Goal:
Set down, exactly as written, only the lines starting with the one that holds "The Blender Python" and ending with the one that holds "mb = MB(); mb.box(-29.0, -27.95, 64.9, 73.6, 7.2, 19.49);".

======== Data entries ========

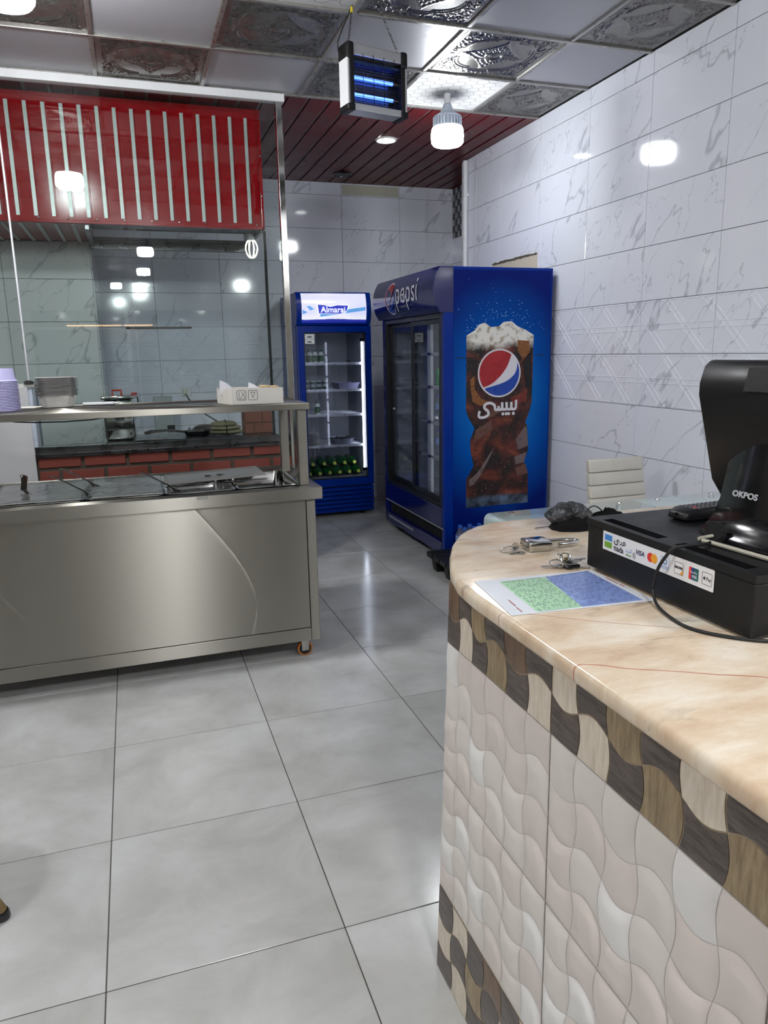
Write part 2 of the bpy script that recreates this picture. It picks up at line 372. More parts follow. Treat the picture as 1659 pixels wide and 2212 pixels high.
# walls behind the camera and to the left (they only bounce light and show in reflections)
wl = struct('wall_left', MB().box(-2.75,-2.6,-7.6,7.3,0,3.13), marble_tile('wall_left_tile', srgb(150,140,128), srgb(120,112,104)))
wf = struct('wall_front', MB().box(-2.7,-1.9,-7.6,-7.45,0,3.13).box(-1.9,2.2,-7.6,-7.45,2.5,3.13).box(2.2,3.05,-7.6,-7.45,0,3.13), M_PLASTER)
win = struct('window_2', MB().box(-1.9,2.2,-7.56,-7.54,0,2.5), P('night_shop_glass', srgb(14,17,24), 0.05))
MB().box(-0.02,0.06,-7.57,-7.5,0,2.5).box(-1.9,2.2,-7.57,-7.5,2.1,2.16).build('window_frame', M_ALU, win)

# ---- suspended ceiling
ce = struct('ceiling', MB().box(-2.7,3.05,-7.6,5.02,3.118,3.2), P('ceiling_board', srgb(190,190,194), 0.4, 0.3, bump=0.2, bscale=26))
CX0, CY0, CP = -0.047, 3.79, 0.605
def cheight(u, v):
    a, b = abs(u), abs(v); h = 0.0; q = max(a, b)
    def rid(d, w): return math.exp(-(d/w)**2)
    h += 0.5*rid(q-0.90, 0.022)+0.35*rid(q-0.965, 0.02)
    r = math.hypot(u, v); th = math.atan2(v, u)
    sq = (a**3+b**3)**(1/3.0)
    notch = 0.08 if min(a, b) < 0.20 else 0.0
    R = 0.70+notch
    h += 0.9*rid(sq-R, 0.017)+0.5*rid(sq-(R-0.055), 0.013)
    star = a**0.75+b**0.75
    if sq > R+0.03 and q < 0.87:
        n = mnoise.noise(Vector((u*13, v*13, 1.7))); n2 = mnoise.noise(Vector((u*23, v*23, 4.1)))
        h += 0.8*max(0, 1-abs(n)*5)
    if star < 0.70 and r > 0.185:
        n = math.sin(th*16+r*10)*math.sin(r*40+2*math.cos(4*th))
        h += 0.45+0.5*n
    h += 0.5*rid(star-0.71, 0.02)
    h += 1.1*rid(r-0.16, 0.022)+(0.8*(1-(r/0.135)**2) if r < 0.135 else 0)
    return h
NG = 120
def cfn(s, t):
    u, v = 2*s-1, 2*t-1
    return (u*0.292, v*0.292, -0.0075*cheight(u, v))
me_orn = MB().grid(NG, NG, cfn).mesh('ceiling_tile', M_CORN, smooth=False, flip=False)
me_orn.polygons.foreach_set('use_smooth', [True]*len(me_orn.polygons))
if me_orn.polygons[0].normal.z > 0: me_orn.flip_normals()
me_pln = MB().box(-0.292,0.292,-0.292,0.292,-0.001,0.006).mesh('ceiling_tile', M_CPLAIN, bevel=0.002, seg=1)
def hexmat(name, base, line):
    return P(name, base, 0.4, var=0.04)
    m, nt, b = newmat(name)
    tc = N(nt, 'ShaderNodeTexCoord'); vo = N(nt, 'ShaderNodeTexVoronoi'); vo.feature = 'DISTANCE_TO_EDGE'; setin(vo, {'Scale': 15.0, 'Randomness': 0.12})
    nt.links.new(tc.outputs['Object'], vo.inputs['Vector'])
    cr = N(nt, 'ShaderNodeValToRGB'); cr.color_ramp.elements[0].position = 0.025; cr.color_ramp.elements[0].color = (*line,1); cr.color_ramp.elements[1].position = 0.05; cr.color_ramp.elements[1].color = (*base,1)
    nt.links.new(vo.outputs['Distance'], cr.inputs[0]); nt.links.new(cr.outputs[0], b.inputs['Base Color']); setin(b, {'Roughness': 0.4}); return m
M_HEX = hexmat('white_printed_ceiling_tile', srgb(206,206,206), srgb(96,90,84))
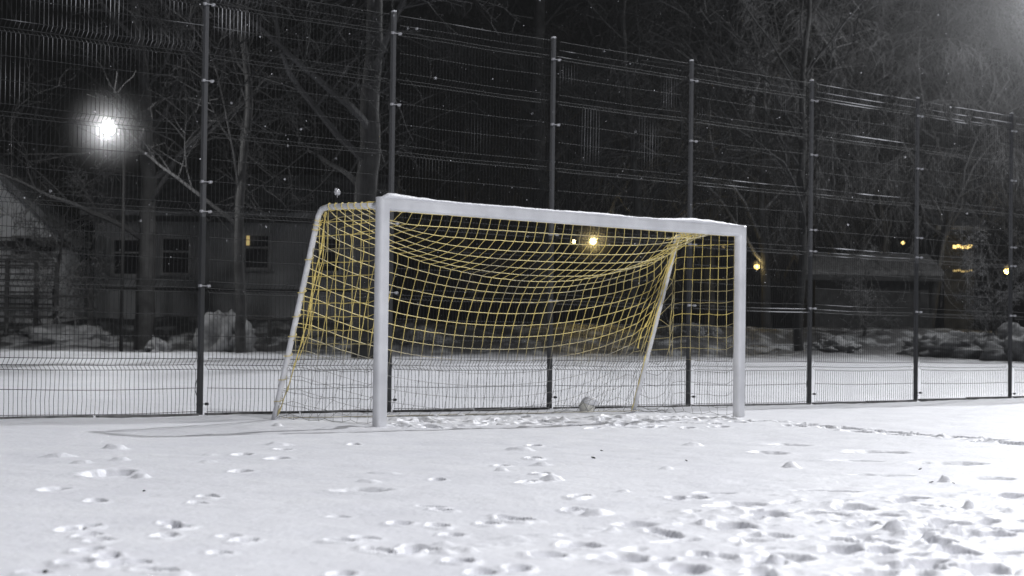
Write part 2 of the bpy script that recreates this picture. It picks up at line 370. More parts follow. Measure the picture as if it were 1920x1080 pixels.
GLINT_H = [(1575, 250, 1716, 270, 1), (1530, 348, 1714, 370, 1), (1528, 450, 1690, 475, .9), (1540, 470, 1720, 486, .75), (1395, 572, 1640, 590, .75), (1528, 150, 1728, 205, .75),
        (1727, 180, 1990, 235, .85), (1310, 332, 1500, 352, .6), (1440, 375, 1480, 385, .8), (300, 25, 480, 60, .3), (740, 20, 1000, 60, .2), (0, 25, 80, 45, .5), (1042, 95, 1075, 110, .9)]
def glint_at(P, rects):  # frosty light glints coloured into the wires inside these rectangles
    px, py = proj(P); val = 0.0
    for x0, y0, x1, y1, k in rects:
        if rects is GLINT_V and x0 > 600: k *= .6
        if x0 < px < x1 and y0 < py < y1:
            e = min(1, (px - x0) / (.3 * (x1 - x0)), (x1 - px) / (.3 * (x1 - x0)), (py - y0) / 8 + .3, (y1 - py) / 8 + .3); val = max(val, k * e)
    if val:
        val *= max(0, min(1, .62 + 2.4 * noise.noise(Vector(P) * 3.1)))
    return val
fence = empty('mesh_fence', fw(2, 0, 0), 0, 'tall dark welded mesh fence on square posts behind the white goal', 'fence')
FB = fence.location.copy()
def loc_(p): return Vector(p) - FB
for s in range(-1, 9):
    mb = MB(); warp = [random.uniform(-.006, .006) for _ in range(8)]
    def wob(t, z): return .014 * noise.noise(Vector((s * 5.3 + t * 3.1, z * .9, 0))) + (.012 * math.sin(t * 9 + s) if z < .5 else 0)
    nW = 48
    for i in range(nW + 1):
        t = (.075 + i * (2.35 / nW)) / 2.5
        pts = []; at = []
        zs = []
        for (z0, o0), (z1, o1) in zip(KN[:-1], KN[1:]):
            k = 3 if z1 - z0 > .2 else 1
            for q in range(k): zs.append((z0 + (z1 - z0) * q / k, o0 + (o1 - o0) * q / k))
        zs.append(KN[-1])
        for z, o in zs:
            bow = (.02 * noise.noise(Vector((s * 3 + i * .21, z * 4, 2))) if z < .45 else 0)
            P = fw(s + t + bow * .25, o + wob(t, z), z + gz(*fw(s + t, 0, 0).xy) * .5 + .01)
            f = (.35 + .5 * ((i * 7 + s * 3) % 5) / 4) * glint_at(P, GLINT_V) if z > 1.5 and o == 0 else 0.0
            pts.append(loc_(P)); at.append(f)
        mb.tube(pts, [.0024 + .0022 * a for a in at], 4, at, caps=False)
    for z, o in HZ:
        pts = []; at = []
        for q in range(25):
            t = (.06 + 2.38 * q / 24) / 2.5
            dz = -.012 * math.sin(math.pi * t) * (1 if z < .6 else .5) + .008 * noise.noise(Vector((s * 2.2 + t * 2, z * 3, 1)))
            P = fw(s + t, o - .004 + wob(t, z), z + dz + .01)
            at.append(1.0 * glint_at(P, GLINT_H) if z > .9 else 0.0); pts.append(loc_(P))
        mb.tube(pts, [.0030 + .003 * a for a in at], 4, at, caps=False)
    mb.build('wire_panel', M_WIRE, fence, attr='whiten')
def post_whiten(P):
    return 0.0
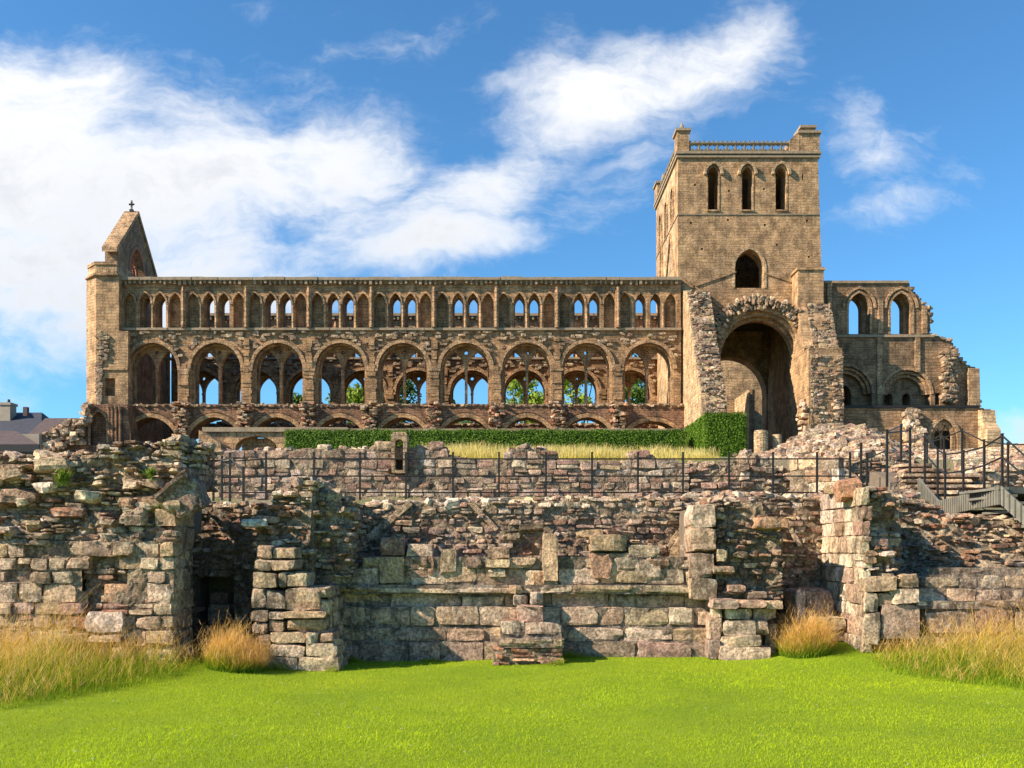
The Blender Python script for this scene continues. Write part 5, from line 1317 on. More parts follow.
mb.tube((xc - 0.19, 67.32, 27.5), (xc + 0.19, 67.32, 27.5), 0.07, n=6); mb.tube((xc, 67.32, 27.66), (xc, 67.32, 27.8), 0.08, 0.06, n=6)
mb.build('gable_cross', M['iron'], th)
th = thing('west_wall', 'tall back wall of the west front inside the nave, in shade behind the first arch', 'ruined wall', (-28.5, 68, 7.5))
mb = MB(); mb.box(-29.0, -27.95, 64.9, 73.6, 7.2, 19.49); mb.build('wall_face', M['choir'], th)

th = thing('aisle_stub', 'dark wall stub with blind arch and rubble slope, at the foot of the turret', 'ruined wall', (xw(80), 61.5, 7.5))
Ya = 61.6
prof = [(18, 446), (30, 442), (45, 436), (62, 428), (72, 422), (85, 420), (88, 408), (92, 404), (108, 403), (128, 404)]
out = [(X(18, Ya), 6.8), (X(135, Ya), 6.8)] + jag(W(prof[::-1], Ya), 0.12, 0.4, 31)
a_ = pointed_arch(X(99, Ya), 8 * Ya / F, Z(445, Ya), Z(424, Ya), 12 * Ya / F, 6)
mb = MB(); mb.plate(out, [a_], Ya, Ya + 0.35); mb.build('wall_face', M['arcade'], th, fix=True)
mb = MB(); mb.plate([(X(18, Ya), 6.8), (X(135, Ya), 6.8)] + W(prof[::-1], Ya), [], Ya + 0.353, Ya + 1.2); mb.build('wall_back', M['arcade'], th, fix=True)
mb = MB(); mb.band(a_, fat(a_, 0, 0.16), Ya - 0.08, Ya + 0.1); mb.build('arch_moulding', M['trim'], th, fix=True)
st = Stones(); fp = interp(W(prof, Ya))
for _ in range(330):
    p = rnd.uniform(0, 92); zt_ = fp(X(p, Ya)) - rnd.random() ** 1.5 * 1.6; s = rnd.uniform(0.12, 0.34)
    st.put((X(p, Ya), Ya - 0.1 - rnd.random() * 0.5, zt_), (s, s * 0.8, s * 0.55), rnd.uniform(3, 5), rnd.gauss(0, .3), rnd.gauss(0, .15), 0, pick(rnd.choice(['far', 'dark', 'tan'])), 0.15)
for p in (110, 113, 117, 121):
    column(mb := MB(), X(p, Ya), Ya - 0.08, 7.2, Z(407, Ya), 0.12); mb.build('wall_shaft', M['arcade'], th)
st.into(MB(), 3, 131).build('rubble_slope', M['stone_far'], th)

# ---- the crossing tower
YQ = 63.5
tw = thing('crossing_tower', 'massive square stone tower with three belfry lancets and a pierced parapet', 'tower', (X(750, YQ), 68, 7.5))
tx = lambda p: X(p, YQ); tz = lambda p: Z(p, YQ)
x0, x1, zt_ = tx(678), tx(818), tz(158)
arch = round_arch(tx(760.5), 42 * YQ / F, 7.6, tz(357), 20, 47 * YQ / F)
holes = [pointed_arch(tx(c), 5.2 * YQ / F, tz(210), tz(175), 8 * YQ / F, 5) for c in (713.2, 747.2, 780.8)]
holes.append(pointed_arch(tx(749.5), 14.5 * YQ / F, tz(288), tz(268), 19 * YQ / F, 7))
holes.append([(tx(802), tz(180)), (tx(803.3), tz(180)), (tx(803.3), tz(174)), (tx(802), tz(174))])
for (p, q) in ((690, 224), (727, 221), (764, 226), (806, 222), (701, 250), (776, 246), (808, 258), (728, 192), (763, 190), (694, 186)):
    holes.append([(tx(p), tz(q)), (tx(p + 2.0), tz(q)), (tx(p + 2.0), tz(q - 2.2)), (tx(p), tz(q - 2.2))])
mb = MB(); mb.plate([(x0, 7.2), (arch[0][0], 7.2)] + arch + [(arch[-1][0], 7.2), (tx(823), 7.2), (tx(822), tz(285)), (x1, zt_), (x0, zt_)], holes, YQ, YQ + 1.3); mb.build('south_wall', M['tower'], tw, fix=True)
yb = YQ + 9.6
wl = [pointed_arch(y_, 0.42, tz(215), tz(185), 0.6, 5) for y_ in (65.6, 68.2, 70.8)]
mb = MB(); mb.plate([(YQ + 1.303, 7.2), (yb - 1.303, 7.2), (yb - 1.303, zt_), (YQ + 1.303, zt_)], wl, x0, x0 + 1.2, axis='x'); mb.build('west_wall', M['dressed'], tw, fix=True)  # paler stone than the other faces: sunlight on the west side put into colour
mb = MB(); mb.plate([(YQ + 1.303, 7.2), (yb - 1.303, 7.2), (yb - 1.303, zt_), (YQ + 1.303, zt_)], wl, x1 - 1.2, x1, axis='x'); mb.build('east_wall', M['tower'], tw, fix=True)
na = round_arch(17.35, 2.95, 7.4, 14.1, 16)
mb = MB(); mb.plate([(x0, 7.2), (na[0][0], 7.2)] + na + [(na[-1][0], 7.2), (x1, 7.2), (x1, zt_), (x0, zt_)], [], yb - 1.3, yb); mb.build('north_wall', M['tower'], tw, fix=True)
mb = MB(); mb.box(x0 + 1.21, x1 - 1.21, YQ + 1.31, yb - 1.31, 19.1, 19.35); mb.build('ringing_floor', M['bark'], tw)
mb = MB(); mb.box(x0 + 1.21, x1 - 1.21, YQ + 1.31, yb - 1.31, zt_ - 0.9, zt_ - 0.6); mb.build('roof', M['lead'], tw)  # unseen slab added to keep the belfry lancets dark
for c in (713.2, 747.2, 780.8):
    a_ = pointed_arch(tx(c), 7.2 * YQ / F, tz(175), tz(174), 9.5 * YQ / F, 6)
    mb = MB(); mb.band(a_, fat(a_, 0, 0.17), YQ - 0.22, YQ + 0.1); mb.build('hood_mould', M['dressed'], tw, fix=True)
    a_ = pointed_arch(tx(c), 5.3 * YQ / F, tz(210), tz(175), 8 * YQ / F, 6)
    mb = MB(); mb.band(a_, fat(a_, 0, 0.10), YQ - 0.03, YQ + 0.2); mb.box(tx(c - 6.4), tx(c + 6.4), YQ - 0.10, YQ + 0.3, tz(211.6), tz(210) - 0.002); mb.build('belfry_lancet', M['trim'], tw, fix=True)
a_ = pointed_arch(tx(749.5), 14.6 * YQ / F, tz(288), tz(268), 19 * YQ / F, 8)
mb = MB(); mb.band(a_, fat(a_, 0, 0.16), YQ - 0.05, YQ + 0.2); mb.build('window_moulding', M['dressed'], tw, fix=True)
for q, pr in ((215, 0.05), (158, 0.13), (154.6, 0.19)):
    mb = MB(); h_ = 0.08 if q == 215 else 0.17
    mb.box(x0 - pr, x1 + pr, YQ - pr, YQ + 0.2, tz(q) + 0.003, tz(q) + h_); mb.box(x0 - pr, x0 + 0.2, YQ + 0.203, yb + pr, tz(q) + 0.003, tz(q) + h_); mb.box(x1 - 0.2, x1 + pr, YQ + 0.203, yb + pr, tz(q) + 0.003, tz(q) + h_); mb.box(x0 + 0.203, x1 - 0.203, yb - 0.2, yb + pr, tz(q) + 0.003, tz(q) + h_)
    mb.build('string_course', M['coping'], tw)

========

Exercise answer:
The Blender Python script for this scene continues. Write part 5, from line 1317 on. More parts follow.
mb.tube((xc - 0.19, 67.32, 27.5), (xc + 0.19, 67.32, 27.5), 0.07, n=6); mb.tube((xc, 67.32, 27.66), (xc, 67.32, 27.8), 0.08, 0.06, n=6)
mb.build('gable_cross', M['iron'], th)
th = thing('west_wall', 'tall back wall of the west front inside the nave, in shade behind the first arch', 'ruined wall', (-28.5, 68, 7.5))
mb = MB(); mb.box(-29.0, -27.95, 64.9, 73.6, 7.2, 19.49); mb.build('wall_face', M['choir'], th)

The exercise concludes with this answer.